**Given exercise**
Report how many lines contain "objects"; state the number and nothing else.

**Available data**
────

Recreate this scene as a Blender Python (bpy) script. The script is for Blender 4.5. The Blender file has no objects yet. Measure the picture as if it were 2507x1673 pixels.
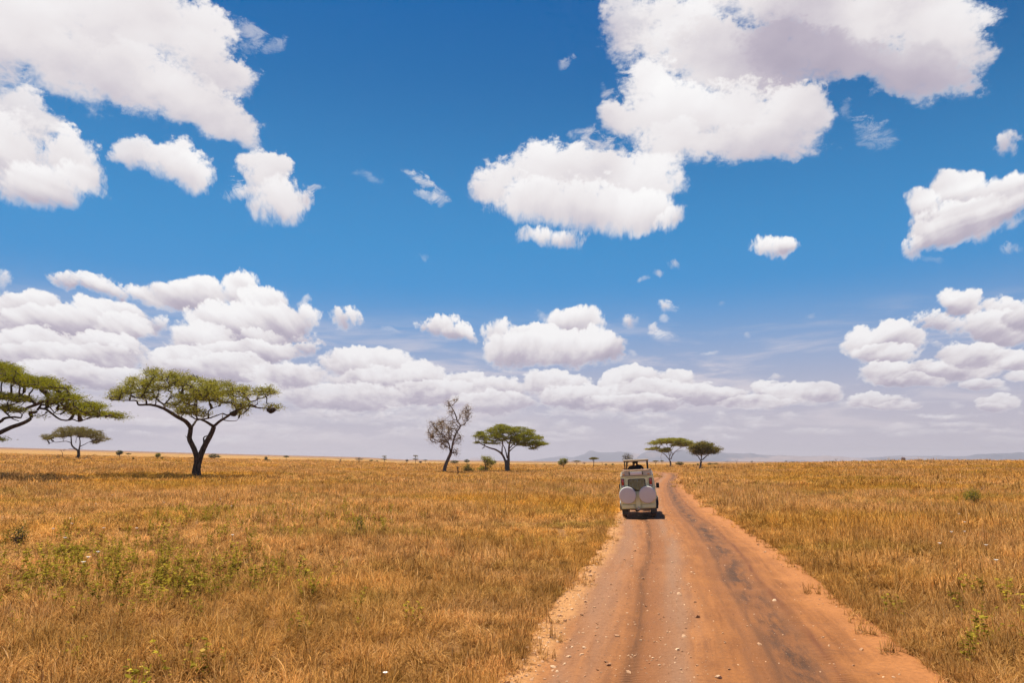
import bpy, bmesh, math, random
import numpy as np
from mathutils import Vector, Matrix, Euler, noise as mnoise

# ------------------------------------------------------------------ camera
SC = bpy.context.scene
COL = SC.collection
FPX = 1671.0                      # focal length in photo pixels (24 mm on 36 mm)
PITCH = math.atan((1130 - 836.5) / FPX)
CAMZ = 2.8
cd = bpy.data.cameras.new("camera"); cam = bpy.data.objects.new("camera", cd); COL.objects.link(cam)
cd.lens = 24.0; cd.sensor_width = 36.0; cd.clip_start = 0.1; cd.clip_end = 120000
cam.location = (0, 0, CAMZ); cam.rotation_euler = (math.pi/2 + PITCH, 0, 0)
SC.camera = cam
SUN_EL, SUN_AZ = math.radians(66), math.radians(-22)     # azimuth from +Y towards +X

def pdir(px, py):
    "world direction through a photo pixel (2507 x 1673)"
    x = (px - 1253.5)/FPX; y = -(py - 836.5)/FPX
    c, s = math.cos(PITCH), math.sin(PITCH)
    return Vector((x, c - y*s, s + y*c))

# ------------------------------------------------------------------ world
class NT:
    "tiny helper to wire shader nodes"
    def __init__(s, tree): s.t = tree
    def n(s, kind, **kw):
        nd = s.t.nodes.new(kind)
        for k, v in kw.items(): setattr(nd, k, v)
        return nd
    def put(s, sock, v):
        if v is None: return
        if isinstance(v, bpy.types.NodeSocket): s.t.links.new(v, sock)
        else: sock.default_value = v
    def math(s, op, a, b=None, c=None, clamp=False):
        nd = s.n('ShaderNodeMath', operation=op, use_clamp=clamp)
        s.put(nd.inputs[0], a); s.put(nd.inputs[1], b); s.put(nd.inputs[2], c)
        return nd.outputs[0]
    def vec(s, op, a, b=None, c=None):
        nd = s.n('ShaderNodeVectorMath', operation=op)
        s.put(nd.inputs[0], a); s.put(nd.inputs[1], b); s.put(nd.inputs[2], c)
        return nd.outputs['Value'] if op in ('DOT_PRODUCT', 'LENGTH') else nd.outputs[0]
    def comb(s, x, y, z):
        nd = s.n('ShaderNodeCombineXYZ'); s.put(nd.inputs[0], x); s.put(nd.inputs[1], y); s.put(nd.inputs[2], z)
        return nd.outputs[0]
    def sep(s, v):
        nd = s.n('ShaderNodeSeparateXYZ'); s.put(nd.inputs[0], v); return nd.outputs
    def noise(s, v, scale, detail=2.0, rough=.5, dist=0.0, col=False, kind='FBM', norm=True):
        nd = s.n('ShaderNodeTexNoise', noise_type=kind); nd.normalize = norm
        s.put(nd.inputs['Vector'], v); s.put(nd.inputs['Scale'], scale); s.put(nd.inputs['Detail'], detail)
        s.put(nd.inputs['Roughness'], rough); s.put(nd.inputs['Distortion'], dist)
        return nd.outputs[1 if col else 0]
    def rng(s, v, a, b, c=0.0, d=1.0, smooth=True):
        nd = s.n('ShaderNodeMapRange', interpolation_type='SMOOTHSTEP' if smooth else 'LINEAR')
        s.put(nd.inputs[0], v); s.put(nd.inputs[1], a); s.put(nd.inputs[2], b); s.put(nd.inputs[3], c); s.put(nd.inputs[4], d)
        return nd.outputs[0]
    def mixf(s, f, a, b):
        nd = s.n('ShaderNodeMix', data_type='FLOAT'); s.put(nd.inputs[0], f); s.put(nd.inputs[2], a); s.put(nd.inputs[3], b)
        return nd.outputs[0]
    def mix(s, f, a, b, mode='MIX'):
        nd = s.n('ShaderNodeMix', data_type='RGBA', blend_type=mode); s.put(nd.inputs[0], f)
        for i, v in ((6, a), (7, b)):
            if isinstance(v, tuple) and len(v) == 3: v = (*v, 1)
            s.put(nd.inputs[i], v)
        return nd.outputs[2]
    def ramp(s, f, stops, interp='LINEAR'):
        nd = s.n('ShaderNodeValToRGB'); r = nd.color_ramp; r.interpolation = interp
        while len(r.elements) < len(stops): r.elements.new(1.0)
        for e, (p, c) in zip(r.elements, stops): e.position = p; e.color = (*c, 1) if len(c) == 3 else c
        s.put(nd.inputs[0], f); return nd.outputs[0]

def srgb(r, g, b):
    f = lambda c: (c/255)/12.92 if c/255 <= .04045 else ((c/255 + .055)/1.055)**2.4
    return (f(r), f(g), f(b))

# clouds as soft puffs in the sky: centre and radii read at 2350 px width,
# tilt (clockwise degrees), brightness, thickness.  Painted back to front.
PUFFS = [
 # high wisps
 (560,68,55,34,30,.75,.38),(622,92,26,22,0,.7,.28),(1295,128,20,30,40,.75,.4),(2012,300,55,38,10,.6,.33),(1950,262,26,20,0,.6,.2),
 (1330,318,38,32,20,.8,.5),(1400,345,70,45,10,.8,.6),(860,395,45,16,20,.7,.15),(965,405,48,20,22,.85,.62),(1018,440,26,32,-20,.85,.62),(985,448,34,16,0,.8,.42),
 (978,585,10,14,0,.7,.2),(2345,330,30,34,0,.75,.9),(2310,566,40,12,0,.6,.45),(2120,590,40,10,0,.6,.12),
 # top right mass
 (1450,60,78,70,0,.85,.9),(1800,-20,430,90,0,1,1),(1560,80,130,120,0,1,1),(2010,60,275,120,3,.95,1),(2160,80,130,135,0,.8,1),
 (2060,165,190,62,6,.42,1),(1700,140,220,105,0,.62,1),(1850,120,190,80,5,.5,1),(2130,190,110,50,0,.35,.9),
 (1480,170,60,55,0,.85,.8),(1395,215,34,30,0,.7,.45),
 # below it
 (1500,205,70,75,0,.95,1),(1425,266,72,42,0,.95,1),(1540,262,130,85,0,.95,1),(1660,268,150,95,0,.9,1),(1800,262,110,92,0,1,1),(1845,240,62,68,0,.95,1),
 (1700,325,170,50,-5,.8,1),(1555,335,95,55,0,.85,1),
 # centre
 (1128,405,58,58,0,1,1),(1240,395,88,58,0,1,1),(1330,395,80,60,0,1,1),(1440,405,110,72,0,.9,1),(1505,395,75,58,0,.95,1),
 (1240,455,125,60,0,1,1),(1380,470,150,66,0,.95,1),(1480,470,70,52,0,.95,1),(1540,490,36,24,-35,.95,.95),(1270,540,70,24,0,.85,1),(1210,540,32,22,0,.75,.6),
 # upper left mass
 (20,165,95,70,0,.75,.65),(90,200,60,50,10,.7,.45),(60,50,170,110,0,1,1),(250,40,250,110,8,1,1),(430,90,120,90,30,1,1),(500,165,100,62,30,.9,1),
 (230,150,190,80,18,.85,1),(360,200,190,72,22,.8,1),(450,250,150,60,25,.85,1),(520,295,84,40,24,.8,.95),
 (75,265,90,80,30,.9,.95),(40,350,120,100,0,.8,1),(160,370,90,75,35,.9,1),(110,415,125,68,0,.95,1),
 (262,345,22,20,0,.8,.6),(315,352,62,40,12,.9,.95),(375,372,75,46,25,.95,1),(430,402,60,42,20,.95,1),
 (560,430,60,19,-5,.8,.8),(607,395,48,60,10,.95,1),(640,450,66,56,20,1,1),(690,438,24,34,30,.8,.75),(712,412,28,12,10,.75,.4),
 # right
 (2350,440,60,46,0,.85,1),(2195,435,80,46,0,1,1),(2100,475,56,38,0,.85,1),(2290,465,90,58,0,.7,1),(2200,500,140,46,-12,.85,1),(2140,525,90,36,-25,.8,1),(2080,572,46,24,-35,.75,.9),
 (1768,575,58,30,0,1,1),(1740,568,34,25,0,1,1),(1803,570,34,22,0,.95,1),
 (1546,588,15,15,0,.8,.5),(1516,610,16,12,0,.8,.5),(1490,632,18,9,-30,.8,.4),
 # middle band
 (1450,732,27,24,0,.85,.85),(1536,697,28,19,0,.85,.75),(1528,730,15,14,0,.7,.4),(1500,752,14,14,0,.8,.6),(1520,768,42,15,8,.8,.75),(1720,772,10,8,0,.7,.3),(1655,692,14,8,0,.6,.2),(1860,735,18,8,0,.6,.25),(1640,808,34,8,0,.7,.35),
 (787,726,38,28,0,.95,1),(897,752,38,9,0,.7,.35),(1240,718,30,14,0,.7,.3),(1000,750,48,24,12,.95,1),(1050,770,44,20,15,.9,1),
 (1322,735,78,38,0,.95,1),(1145,772,44,34,0,1,1),(1230,780,80,38,0,1,1),(1200,805,95,42,0,1,1),(1300,800,100,40,0,1,1),(1372,792,58,44,0,1,1),(1440,815,18,10,0,.7,.4),
 # left towers
 (0,640,22,30,0,.7,.8),(215,650,90,24,6,.9,.95),(300,668,110,26,8,.9,1),(425,668,90,38,0,.95,1),(475,662,45,36,0,1,1),(555,660,50,46,0,1,1),(600,700,72,52,0,1,1),
 (540,740,120,58,0,1,1),(650,745,68,52,0,.85,1),(690,690,16,14,0,.8,.6),(590,790,140,34,0,.45,1),(470,780,90,50,0,.95,1),(695,806,42,20,0,.8,.95),(560,815,150,32,0,.75,1),
 (355,740,38,24,0,.9,.9),(75,700,90,36,0,.95,1),(30,720,110,50,0,.7,1),(240,725,95,36,0,1,1),(130,745,160,44,0,.8,1),(280,755,62,36,0,.9,1),
 (60,795,130,40,0,.9,1),(240,800,100,38,0,.9,1),(150,825,200,34,0,.7,1),(120,860,110,32,0,.85,.95),(240,870,120,28,0,.7,.9),
 (410,830,90,38,0,.9,1),(520,850,130,34,0,.75,1),(660,865,90,32,0,.9,1),(420,890,150,32,0,.7,.85),(620,905,170,28,0,.7,.85),
 # centre bank on the horizon
 (808,838,62,40,0,1,1),(895,842,62,42,0,1,1),(960,868,62,36,0,1,1),(1070,880,60,26,0,.95,1),(1140,892,70,30,0,.9,1),(880,880,120,34,0,.75,1),(1010,905,130,30,0,.8,1),(800,915,140,30,0,.75,.9),
 (1000,945,180,22,0,.75,.8),(760,955,180,20,0,.7,.7),(1130,925,110,26,0,.8,.9),
 (1275,882,72,34,0,1,1),(1455,872,72,30,0,1,1),(1395,888,34,36,0,.9,1),(1555,868,46,24,0,1,1),(1500,900,110,30,0,.9,1),(1320,910,90,28,0,.9,1),(1600,905,90,28,0,.85,1),(1440,928,130,22,0,.75,.95),
 (1660,905,60,22,0,.8,.95),(1760,895,34,24,0,1,1),(1800,908,62,24,0,.95,1),(1785,868,15,10,0,.9,.8),(1730,925,90,16,0,.85,.95),(1885,905,58,22,0,.9,.95),(1860,925,60,14,0,.8,.8),(2010,922,70,20,0,.85,.95),(2060,935,55,12,0,.8,.9),(1960,930,50,12,0,.8,.8),
 (1290,945,90,14,0,.75,.5),(1390,950,70,16,0,.9,.75),(1500,962,110,15,0,.8,.7),(1650,960,30,20,0,.9,.75),(1720,962,60,12,0,.85,.5),(1810,956,50,14,0,.85,.65),(1745,975,70,8,0,.85,.5),(1290,975,32,14,0,.85,.5),(1480,982,60,7,0,.8,.4),(1200,975,60,12,0,.8,.35),
 (1905,975,40,9,0,.85,.45),(1900,988,26,8,0,.8,.35),(960,985,120,10,0,.8,.35),(660,990,140,12,0,.8,.3),(1050,1010,90,7,0,.8,.25),
 # right bank
 (2160,740,60,26,5,.9,.95),(2200,685,60,38,10,1,1),(2290,700,50,32,15,.9,1),(2300,745,100,46,8,1,1),(2350,715,50,40,0,.9,1),(2150,790,30,9,0,.7,.5),
 (1990,790,52,42,0,1,1),(2065,780,56,46,0,1,1),(2030,820,80,28,0,.9,1),(2050,862,85,24,0,.85,1),(2190,850,110,26,0,.85,1),(2240,815,90,36,0,1,1),(2330,830,50,30,0,.85,1),(2110,875,60,14,0,.8,.9),
 (2335,868,40,14,0,.85,.9),(2250,885,55,14,0,.8,.9),(2290,898,30,12,0,.8,.8),(2290,928,44,16,0,.9,.95),(2280,940,36,12,0,.8,.9),(2200,935,20,10,0,.7,.4),(2260,975,30,8,0,.7,.35),(2335,975,30,7,0,.7,.3),(2345,950,12,8,0,.8,.5),
]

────

**Answer to the task**
2